## Short exercise
Retype the whole listing below, character for character.

• • • • •

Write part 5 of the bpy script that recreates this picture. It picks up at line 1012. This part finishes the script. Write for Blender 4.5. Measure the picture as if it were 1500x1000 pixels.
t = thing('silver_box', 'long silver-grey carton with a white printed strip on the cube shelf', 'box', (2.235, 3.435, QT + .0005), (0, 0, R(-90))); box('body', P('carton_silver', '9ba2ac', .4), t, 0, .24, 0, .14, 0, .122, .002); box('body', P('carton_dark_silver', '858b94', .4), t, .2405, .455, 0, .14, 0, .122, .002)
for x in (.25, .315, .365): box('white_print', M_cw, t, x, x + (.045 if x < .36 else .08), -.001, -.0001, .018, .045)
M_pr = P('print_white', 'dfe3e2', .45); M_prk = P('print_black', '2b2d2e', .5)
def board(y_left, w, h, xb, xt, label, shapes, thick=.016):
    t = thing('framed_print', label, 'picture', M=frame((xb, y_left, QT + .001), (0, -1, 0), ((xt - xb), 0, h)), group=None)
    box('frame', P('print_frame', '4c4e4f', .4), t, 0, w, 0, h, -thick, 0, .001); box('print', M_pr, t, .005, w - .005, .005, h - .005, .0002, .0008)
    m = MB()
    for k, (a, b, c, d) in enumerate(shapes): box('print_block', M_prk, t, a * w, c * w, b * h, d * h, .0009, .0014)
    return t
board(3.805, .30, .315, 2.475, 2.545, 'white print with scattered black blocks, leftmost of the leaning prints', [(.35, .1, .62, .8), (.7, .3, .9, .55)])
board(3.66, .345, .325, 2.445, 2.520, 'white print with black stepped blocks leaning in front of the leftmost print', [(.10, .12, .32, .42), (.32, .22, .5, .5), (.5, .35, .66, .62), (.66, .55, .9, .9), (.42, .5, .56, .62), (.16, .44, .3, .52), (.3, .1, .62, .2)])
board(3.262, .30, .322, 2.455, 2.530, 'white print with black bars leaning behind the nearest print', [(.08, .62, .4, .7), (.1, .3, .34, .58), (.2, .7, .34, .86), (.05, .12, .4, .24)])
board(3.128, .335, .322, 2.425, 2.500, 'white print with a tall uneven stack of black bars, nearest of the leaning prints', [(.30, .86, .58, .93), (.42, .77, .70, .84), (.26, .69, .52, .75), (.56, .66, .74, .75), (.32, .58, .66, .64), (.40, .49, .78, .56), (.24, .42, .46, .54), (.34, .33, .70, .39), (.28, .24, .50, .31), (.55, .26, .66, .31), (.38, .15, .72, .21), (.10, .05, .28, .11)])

• • • • •

## Task solution
Write part 5 of the bpy script that recreates this picture. It picks up at line 1012. This part finishes the script. Write for Blender 4.5. Measure the picture as if it were 1500x1000 pixels.
t = thing('silver_box', 'long silver-grey carton with a white printed strip on the cube shelf', 'box', (2.235, 3.435, QT + .0005), (0, 0, R(-90))); box('body', P('carton_silver', '9ba2ac', .4), t, 0, .24, 0, .14, 0, .122, .002); box('body', P('carton_dark_silver', '858b94', .4), t, .2405, .455, 0, .14, 0, .122, .002)
for x in (.25, .315, .365): box('white_print', M_cw, t, x, x + (.045 if x < .36 else .08), -.001, -.0001, .018, .045)
M_pr = P('print_white', 'dfe3e2', .45); M_prk = P('print_black', '2b2d2e', .5)
def board(y_left, w, h, xb, xt, label, shapes, thick=.016):
    t = thing('framed_print', label, 'picture', M=frame((xb, y_left, QT + .001), (0, -1, 0), ((xt - xb), 0, h)), group=None)
    box('frame', P('print_frame', '4c4e4f', .4), t, 0, w, 0, h, -thick, 0, .001); box('print', M_pr, t, .005, w - .005, .005, h - .005, .0002, .0008)
    m = MB()
    for k, (a, b, c, d) in enumerate(shapes): box('print_block', M_prk, t, a * w, c * w, b * h, d * h, .0009, .0014)
    return t
board(3.805, .30, .315, 2.475, 2.545, 'white print with scattered black blocks, leftmost of the leaning prints', [(.35, .1, .62, .8), (.7, .3, .9, .55)])
board(3.66, .345, .325, 2.445, 2.520, 'white print with black stepped blocks leaning in front of the leftmost print', [(.10, .12, .32, .42), (.32, .22, .5, .5), (.5, .35, .66, .62), (.66, .55, .9, .9), (.42, .5, .56, .62), (.16, .44, .3, .52), (.3, .1, .62, .2)])
board(3.262, .30, .322, 2.455, 2.530, 'white print with black bars leaning behind the nearest print', [(.08, .62, .4, .7), (.1, .3, .34, .58), (.2, .7, .34, .86), (.05, .12, .4, .24)])
board(3.128, .335, .322, 2.425, 2.500, 'white print with a tall uneven stack of black bars, nearest of the leaning prints', [(.30, .86, .58, .93), (.42, .77, .70, .84), (.26, .69, .52, .75), (.56, .66, .74, .75), (.32, .58, .66, .64), (.40, .49, .78, .56), (.24, .42, .46, .54), (.34, .33, .70, .39), (.28, .24, .50, .31), (.55, .26, .66, .31), (.38, .15, .72, .21), (.10, .05, .28, .11)])